What about the other men?
Billy Green offers this amazing quote in an interview with Lincoln’s first biographer, William Herndon: “He had the most perfect thighs of any man I've ever seen.” Out of nowhere. Why is Billy Green, now an older man, remembering the dead president by his thighs? Elmer Ellsworth was the first casualty of the Civil War. Lincoln chose Ellsworth to be his bodyguard. Surviving photos and portraits of Speed, Green and Ellsworth look similar: they're Lincoln's type. They’re shorter, have dark hair and light eyes.
David Derickson is an outlier, but speaks to Lincoln's pressures as president. This is 1862-3, where the war is at its low point for the Union. Mary Todd does shopping trips and spends time away from the Capitol. Why would she be leaving so often? We know about Derickson sleeping with Lincoln from third-person accounts, diary entries, and regimental histories. Derickson was even observed wearing the President's nightshirt. Some wittier people would say that's evidence of hanky panky. I'm just laying out evidence.
What do we know about Lincoln’s sexual interests?
Tripp believes Lincoln never engaged in anal intercourse; he believes it's more likely non-penetrative sex, essentially thigh sex. Given the frontier conditions, the Billy Green comment, and what we know from 20th-century frontier men, these men were having intracrural [thigh] sex. There would’ve been a sense that anal intercourse was immoral, to say nothing of oral intercourse. Intercrural sex would be a workaround. I think that was definitely Lincoln's game.
Lincoln definitely went from an otter to a bear. There's no doubt that his last relationship with David Derickson was pretty hairy. I think he’d go to Bear Week in Provincetown. He would’ve preferred older men, people his own age. I think for Lincoln, it had to be an emotional and intellectual connection before anything else. This is wildly speculative.
Jonathan Ned Katz, Independent Scholar, Historian, History Activist
How were sexuality and gender understood in Lincoln’s time?

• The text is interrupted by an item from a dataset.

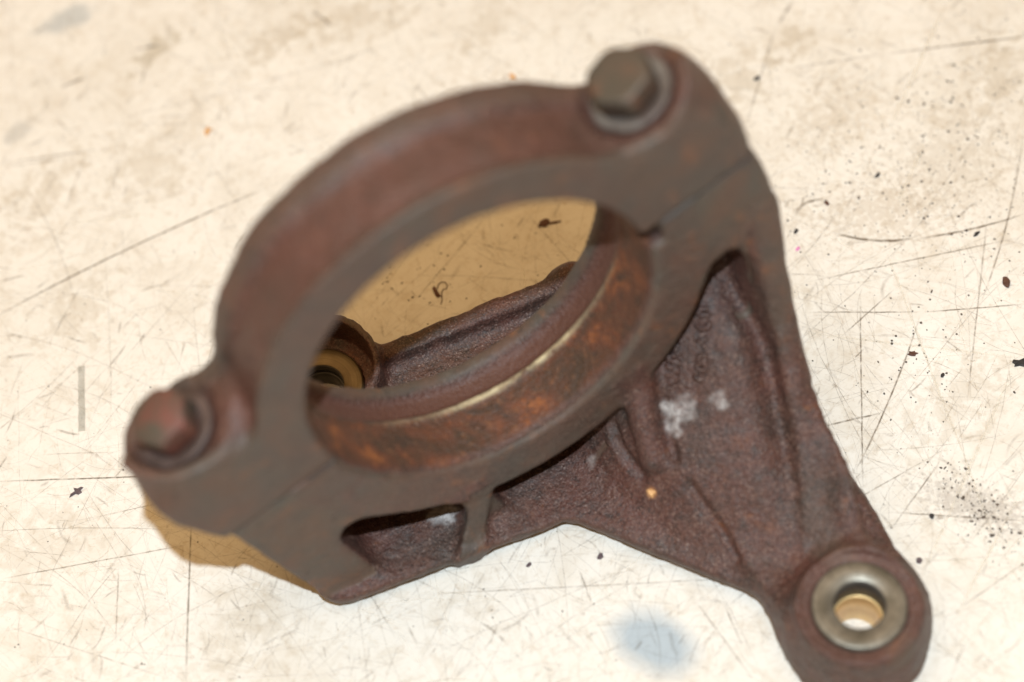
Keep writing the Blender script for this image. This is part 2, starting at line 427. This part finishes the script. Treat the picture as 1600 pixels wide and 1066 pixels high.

There wasn’t a distinction between hetero and homo. Those categories only entered the common public consciousness in the early 20th century. So when Lincoln met Speed, Speed offered him a space in his large double bed after Lincoln said he couldn't pay for a single bed. You couldn't imagine a man doing that today without it being a come-on. But it wasn't understood consciously. It may have had an unconscious desire in it. Relationships like these were called romantic friendships. Women had them also. Some clearly lead to sexual relations and a sort of marriage. It wasn’t uncommon. Men didn't immediately worry, oh, I must be a homosexual if I'm desiring this man.
Conservative historians have said there's no evidence Speed and Lincoln slept together or had sex. But in my book Love Stories: Sex between Men before Homosexuality, there are quite a few examples showing those bed sharing situations did lead to sexual encounters. Of course it did. People have urges. [Sarcastically] No one in the whole universe ever touched, never got a hard on, never accidentally. I felt I found enough evidence suggesting it was ridiculous to say it never happened.
What is a favorite story you have about Lincoln’s sexuality?
Lincoln says to Speed that he wants to “get some,” which means Lincoln is asking if he knows any prostitutes. Speed recommends this woman–either his mistress or a prostitute–and gives Lincoln a letter of introduction. Lincoln goes to see her, and they say hello–this is all documented evidence in letters, it's unbelievable. They start stripping off their clothes and get into bed. Lincoln says, what do you charge? The prostitute says $5. Lincoln says, I don't have that. She says, that's okay, I'll take the $3 you do have. Lincoln says, "I couldn’t. I need to pay you what you want." And he gets out of bed and doesn't have fun with the prostitute.
So: should Lincoln's birthday be a queer holiday?
At minimum, it's worth reconsidering the man beyond the marble monument. The evidence points to a president whose deepest passions were for men — who shared beds, wrote love letters, and, if historians like Tripp are right, figured out workarounds long before Grindr made it easier. This February 12th, consider celebrating accordingly.